DATASET SECTION
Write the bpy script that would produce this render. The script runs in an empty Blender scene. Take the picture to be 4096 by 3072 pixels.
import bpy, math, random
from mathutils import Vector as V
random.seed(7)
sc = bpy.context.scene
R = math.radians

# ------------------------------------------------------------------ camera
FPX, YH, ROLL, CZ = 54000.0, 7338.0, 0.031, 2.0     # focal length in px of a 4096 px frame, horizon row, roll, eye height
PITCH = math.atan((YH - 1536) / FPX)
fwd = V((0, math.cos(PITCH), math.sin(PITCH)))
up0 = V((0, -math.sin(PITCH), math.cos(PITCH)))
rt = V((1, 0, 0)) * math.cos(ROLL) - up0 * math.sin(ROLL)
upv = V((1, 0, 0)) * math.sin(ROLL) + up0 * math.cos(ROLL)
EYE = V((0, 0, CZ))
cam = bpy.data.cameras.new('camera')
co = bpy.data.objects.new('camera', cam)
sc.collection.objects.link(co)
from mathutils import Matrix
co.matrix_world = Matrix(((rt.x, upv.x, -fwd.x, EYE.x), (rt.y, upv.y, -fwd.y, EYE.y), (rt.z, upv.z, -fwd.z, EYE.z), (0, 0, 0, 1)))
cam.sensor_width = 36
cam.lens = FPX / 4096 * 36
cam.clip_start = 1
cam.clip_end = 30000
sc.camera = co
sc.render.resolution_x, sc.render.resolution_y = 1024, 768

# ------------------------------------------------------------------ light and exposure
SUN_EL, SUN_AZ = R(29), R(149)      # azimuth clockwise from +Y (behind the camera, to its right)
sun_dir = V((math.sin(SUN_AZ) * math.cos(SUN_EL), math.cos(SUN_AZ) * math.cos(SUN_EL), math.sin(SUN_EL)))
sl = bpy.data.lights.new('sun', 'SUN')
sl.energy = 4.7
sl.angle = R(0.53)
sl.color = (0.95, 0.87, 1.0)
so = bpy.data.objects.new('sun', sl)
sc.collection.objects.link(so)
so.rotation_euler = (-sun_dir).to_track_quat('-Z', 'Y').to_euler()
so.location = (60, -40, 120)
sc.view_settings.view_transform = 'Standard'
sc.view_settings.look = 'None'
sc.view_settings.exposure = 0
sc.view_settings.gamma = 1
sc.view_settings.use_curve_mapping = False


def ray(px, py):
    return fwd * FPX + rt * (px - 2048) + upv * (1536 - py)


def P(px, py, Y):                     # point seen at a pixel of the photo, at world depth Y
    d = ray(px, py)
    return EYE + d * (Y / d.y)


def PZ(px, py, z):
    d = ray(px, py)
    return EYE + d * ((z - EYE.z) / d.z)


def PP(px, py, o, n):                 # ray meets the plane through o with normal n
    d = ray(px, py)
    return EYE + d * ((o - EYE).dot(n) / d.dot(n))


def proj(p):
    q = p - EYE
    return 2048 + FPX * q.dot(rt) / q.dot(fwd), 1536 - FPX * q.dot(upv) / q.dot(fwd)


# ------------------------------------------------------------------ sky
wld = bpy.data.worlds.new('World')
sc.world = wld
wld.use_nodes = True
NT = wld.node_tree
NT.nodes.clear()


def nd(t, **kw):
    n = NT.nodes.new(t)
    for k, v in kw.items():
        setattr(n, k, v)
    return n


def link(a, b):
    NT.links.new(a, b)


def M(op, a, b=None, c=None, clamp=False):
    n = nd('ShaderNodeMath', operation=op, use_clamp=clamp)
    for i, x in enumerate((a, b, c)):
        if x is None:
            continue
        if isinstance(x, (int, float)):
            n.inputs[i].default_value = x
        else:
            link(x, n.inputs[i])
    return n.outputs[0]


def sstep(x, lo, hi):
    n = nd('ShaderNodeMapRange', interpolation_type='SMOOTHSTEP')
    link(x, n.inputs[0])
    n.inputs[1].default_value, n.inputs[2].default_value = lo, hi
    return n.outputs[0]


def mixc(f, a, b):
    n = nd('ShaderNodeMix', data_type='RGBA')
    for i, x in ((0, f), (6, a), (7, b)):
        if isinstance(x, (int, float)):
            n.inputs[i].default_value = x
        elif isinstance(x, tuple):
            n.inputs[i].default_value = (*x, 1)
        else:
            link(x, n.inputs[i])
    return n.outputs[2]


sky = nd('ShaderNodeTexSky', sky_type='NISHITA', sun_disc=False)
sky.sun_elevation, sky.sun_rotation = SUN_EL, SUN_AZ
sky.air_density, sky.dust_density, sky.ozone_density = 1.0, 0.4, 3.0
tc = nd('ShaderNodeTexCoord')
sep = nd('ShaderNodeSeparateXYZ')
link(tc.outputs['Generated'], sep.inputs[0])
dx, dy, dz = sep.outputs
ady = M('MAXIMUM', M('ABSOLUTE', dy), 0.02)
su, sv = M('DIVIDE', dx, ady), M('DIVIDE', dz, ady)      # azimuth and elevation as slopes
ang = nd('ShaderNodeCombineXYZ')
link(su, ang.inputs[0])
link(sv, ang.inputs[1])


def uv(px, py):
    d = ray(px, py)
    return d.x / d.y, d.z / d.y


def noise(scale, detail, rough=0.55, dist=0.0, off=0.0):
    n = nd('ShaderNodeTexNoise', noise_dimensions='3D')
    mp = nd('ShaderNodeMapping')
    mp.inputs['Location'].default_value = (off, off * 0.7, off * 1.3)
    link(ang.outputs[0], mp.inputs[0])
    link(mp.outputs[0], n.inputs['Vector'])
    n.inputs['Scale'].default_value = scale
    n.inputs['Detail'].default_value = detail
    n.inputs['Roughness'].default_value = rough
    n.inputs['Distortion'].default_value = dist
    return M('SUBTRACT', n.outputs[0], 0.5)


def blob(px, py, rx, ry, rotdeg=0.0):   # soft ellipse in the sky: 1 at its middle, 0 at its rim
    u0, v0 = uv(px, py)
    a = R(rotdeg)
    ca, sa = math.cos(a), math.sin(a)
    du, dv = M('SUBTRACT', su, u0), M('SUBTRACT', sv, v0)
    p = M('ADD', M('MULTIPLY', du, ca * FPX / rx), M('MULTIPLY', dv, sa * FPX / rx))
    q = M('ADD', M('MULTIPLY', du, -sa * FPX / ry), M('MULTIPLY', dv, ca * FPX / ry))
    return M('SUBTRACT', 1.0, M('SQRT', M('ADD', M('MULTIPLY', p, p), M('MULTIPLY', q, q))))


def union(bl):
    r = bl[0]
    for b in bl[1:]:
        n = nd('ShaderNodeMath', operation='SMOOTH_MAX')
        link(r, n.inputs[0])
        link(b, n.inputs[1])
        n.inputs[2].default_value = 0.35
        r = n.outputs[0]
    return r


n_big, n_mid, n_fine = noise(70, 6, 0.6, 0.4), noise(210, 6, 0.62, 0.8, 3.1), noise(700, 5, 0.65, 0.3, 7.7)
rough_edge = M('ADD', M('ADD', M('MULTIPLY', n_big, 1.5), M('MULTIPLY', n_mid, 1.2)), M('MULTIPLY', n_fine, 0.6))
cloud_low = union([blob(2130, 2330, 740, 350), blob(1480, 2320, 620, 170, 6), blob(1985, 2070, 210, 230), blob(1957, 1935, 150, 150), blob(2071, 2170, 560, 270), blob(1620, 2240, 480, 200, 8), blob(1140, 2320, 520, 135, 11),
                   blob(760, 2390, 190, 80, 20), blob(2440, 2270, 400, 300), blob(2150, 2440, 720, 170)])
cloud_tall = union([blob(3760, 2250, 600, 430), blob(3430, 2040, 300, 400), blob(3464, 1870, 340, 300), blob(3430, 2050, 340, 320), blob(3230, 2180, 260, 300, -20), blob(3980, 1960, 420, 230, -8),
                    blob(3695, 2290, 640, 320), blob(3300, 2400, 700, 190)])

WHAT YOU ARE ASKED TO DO
All of the lines above must be returned exactly.

COMPLETE ANSWER
Write the bpy script that would produce this render. The script runs in an empty Blender scene. Take the picture to be 4096 by 3072 pixels.
import bpy, math, random
from mathutils import Vector as V
random.seed(7)
sc = bpy.context.scene
R = math.radians

# ------------------------------------------------------------------ camera
FPX, YH, ROLL, CZ = 54000.0, 7338.0, 0.031, 2.0     # focal length in px of a 4096 px frame, horizon row, roll, eye height
PITCH = math.atan((YH - 1536) / FPX)
fwd = V((0, math.cos(PITCH), math.sin(PITCH)))
up0 = V((0, -math.sin(PITCH), math.cos(PITCH)))
rt = V((1, 0, 0)) * math.cos(ROLL) - up0 * math.sin(ROLL)
upv = V((1, 0, 0)) * math.sin(ROLL) + up0 * math.cos(ROLL)
EYE = V((0, 0, CZ))
cam = bpy.data.cameras.new('camera')
co = bpy.data.objects.new('camera', cam)
sc.collection.objects.link(co)
from mathutils import Matrix
co.matrix_world = Matrix(((rt.x, upv.x, -fwd.x, EYE.x), (rt.y, upv.y, -fwd.y, EYE.y), (rt.z, upv.z, -fwd.z, EYE.z), (0, 0, 0, 1)))
cam.sensor_width = 36
cam.lens = FPX / 4096 * 36
cam.clip_start = 1
cam.clip_end = 30000
sc.camera = co
sc.render.resolution_x, sc.render.resolution_y = 1024, 768

# ------------------------------------------------------------------ light and exposure
SUN_EL, SUN_AZ = R(29), R(149)      # azimuth clockwise from +Y (behind the camera, to its right)
sun_dir = V((math.sin(SUN_AZ) * math.cos(SUN_EL), math.cos(SUN_AZ) * math.cos(SUN_EL), math.sin(SUN_EL)))
sl = bpy.data.lights.new('sun', 'SUN')
sl.energy = 4.7
sl.angle = R(0.53)
sl.color = (0.95, 0.87, 1.0)
so = bpy.data.objects.new('sun', sl)
sc.collection.objects.link(so)
so.rotation_euler = (-sun_dir).to_track_quat('-Z', 'Y').to_euler()
so.location = (60, -40, 120)
sc.view_settings.view_transform = 'Standard'
sc.view_settings.look = 'None'
sc.view_settings.exposure = 0
sc.view_settings.gamma = 1
sc.view_settings.use_curve_mapping = False


def ray(px, py):
    return fwd * FPX + rt * (px - 2048) + upv * (1536 - py)


def P(px, py, Y):                     # point seen at a pixel of the photo, at world depth Y
    d = ray(px, py)
    return EYE + d * (Y / d.y)


def PZ(px, py, z):
    d = ray(px, py)
    return EYE + d * ((z - EYE.z) / d.z)


def PP(px, py, o, n):                 # ray meets the plane through o with normal n
    d = ray(px, py)
    return EYE + d * ((o - EYE).dot(n) / d.dot(n))


def proj(p):
    q = p - EYE
    return 2048 + FPX * q.dot(rt) / q.dot(fwd), 1536 - FPX * q.dot(upv) / q.dot(fwd)


# ------------------------------------------------------------------ sky
wld = bpy.data.worlds.new('World')
sc.world = wld
wld.use_nodes = True
NT = wld.node_tree
NT.nodes.clear()


def nd(t, **kw):
    n = NT.nodes.new(t)
    for k, v in kw.items():
        setattr(n, k, v)
    return n


def link(a, b):
    NT.links.new(a, b)


def M(op, a, b=None, c=None, clamp=False):
    n = nd('ShaderNodeMath', operation=op, use_clamp=clamp)
    for i, x in enumerate((a, b, c)):
        if x is None:
            continue
        if isinstance(x, (int, float)):
            n.inputs[i].default_value = x
        else:
            link(x, n.inputs[i])
    return n.outputs[0]


def sstep(x, lo, hi):
    n = nd('ShaderNodeMapRange', interpolation_type='SMOOTHSTEP')
    link(x, n.inputs[0])
    n.inputs[1].default_value, n.inputs[2].default_value = lo, hi
    return n.outputs[0]


def mixc(f, a, b):
    n = nd('ShaderNodeMix', data_type='RGBA')
    for i, x in ((0, f), (6, a), (7, b)):
        if isinstance(x, (int, float)):
            n.inputs[i].default_value = x
        elif isinstance(x, tuple):
            n.inputs[i].default_value = (*x, 1)
        else:
            link(x, n.inputs[i])
    return n.outputs[2]


sky = nd('ShaderNodeTexSky', sky_type='NISHITA', sun_disc=False)
sky.sun_elevation, sky.sun_rotation = SUN_EL, SUN_AZ
sky.air_density, sky.dust_density, sky.ozone_density = 1.0, 0.4, 3.0
tc = nd('ShaderNodeTexCoord')
sep = nd('ShaderNodeSeparateXYZ')
link(tc.outputs['Generated'], sep.inputs[0])
dx, dy, dz = sep.outputs
ady = M('MAXIMUM', M('ABSOLUTE', dy), 0.02)
su, sv = M('DIVIDE', dx, ady), M('DIVIDE', dz, ady)      # azimuth and elevation as slopes
ang = nd('ShaderNodeCombineXYZ')
link(su, ang.inputs[0])
link(sv, ang.inputs[1])


def uv(px, py):
    d = ray(px, py)
    return d.x / d.y, d.z / d.y


def noise(scale, detail, rough=0.55, dist=0.0, off=0.0):
    n = nd('ShaderNodeTexNoise', noise_dimensions='3D')
    mp = nd('ShaderNodeMapping')
    mp.inputs['Location'].default_value = (off, off * 0.7, off * 1.3)
    link(ang.outputs[0], mp.inputs[0])
    link(mp.outputs[0], n.inputs['Vector'])
    n.inputs['Scale'].default_value = scale
    n.inputs['Detail'].default_value = detail
    n.inputs['Roughness'].default_value = rough
    n.inputs['Distortion'].default_value = dist
    return M('SUBTRACT', n.outputs[0], 0.5)


def blob(px, py, rx, ry, rotdeg=0.0):   # soft ellipse in the sky: 1 at its middle, 0 at its rim
    u0, v0 = uv(px, py)
    a = R(rotdeg)
    ca, sa = math.cos(a), math.sin(a)
    du, dv = M('SUBTRACT', su, u0), M('SUBTRACT', sv, v0)
    p = M('ADD', M('MULTIPLY', du, ca * FPX / rx), M('MULTIPLY', dv, sa * FPX / rx))
    q = M('ADD', M('MULTIPLY', du, -sa * FPX / ry), M('MULTIPLY', dv, ca * FPX / ry))
    return M('SUBTRACT', 1.0, M('SQRT', M('ADD', M('MULTIPLY', p, p), M('MULTIPLY', q, q))))


def union(bl):
    r = bl[0]
    for b in bl[1:]:
        n = nd('ShaderNodeMath', operation='SMOOTH_MAX')
        link(r, n.inputs[0])
        link(b, n.inputs[1])
        n.inputs[2].default_value = 0.35
        r = n.outputs[0]
    return r


n_big, n_mid, n_fine = noise(70, 6, 0.6, 0.4), noise(210, 6, 0.62, 0.8, 3.1), noise(700, 5, 0.65, 0.3, 7.7)
rough_edge = M('ADD', M('ADD', M('MULTIPLY', n_big, 1.5), M('MULTIPLY', n_mid, 1.2)), M('MULTIPLY', n_fine, 0.6))
cloud_low = union([blob(2130, 2330, 740, 350), blob(1480, 2320, 620, 170, 6), blob(1985, 2070, 210, 230), blob(1957, 1935, 150, 150), blob(2071, 2170, 560, 270), blob(1620, 2240, 480, 200, 8), blob(1140, 2320, 520, 135, 11),
                   blob(760, 2390, 190, 80, 20), blob(2440, 2270, 400, 300), blob(2150, 2440, 720, 170)])
cloud_tall = union([blob(3760, 2250, 600, 430), blob(3430, 2040, 300, 400), blob(3464, 1870, 340, 300), blob(3430, 2050, 340, 320), blob(3230, 2180, 260, 300, -20), blob(3980, 1960, 420, 230, -8),
                    blob(3695, 2290, 640, 320), blob(3300, 2400, 700, 190)])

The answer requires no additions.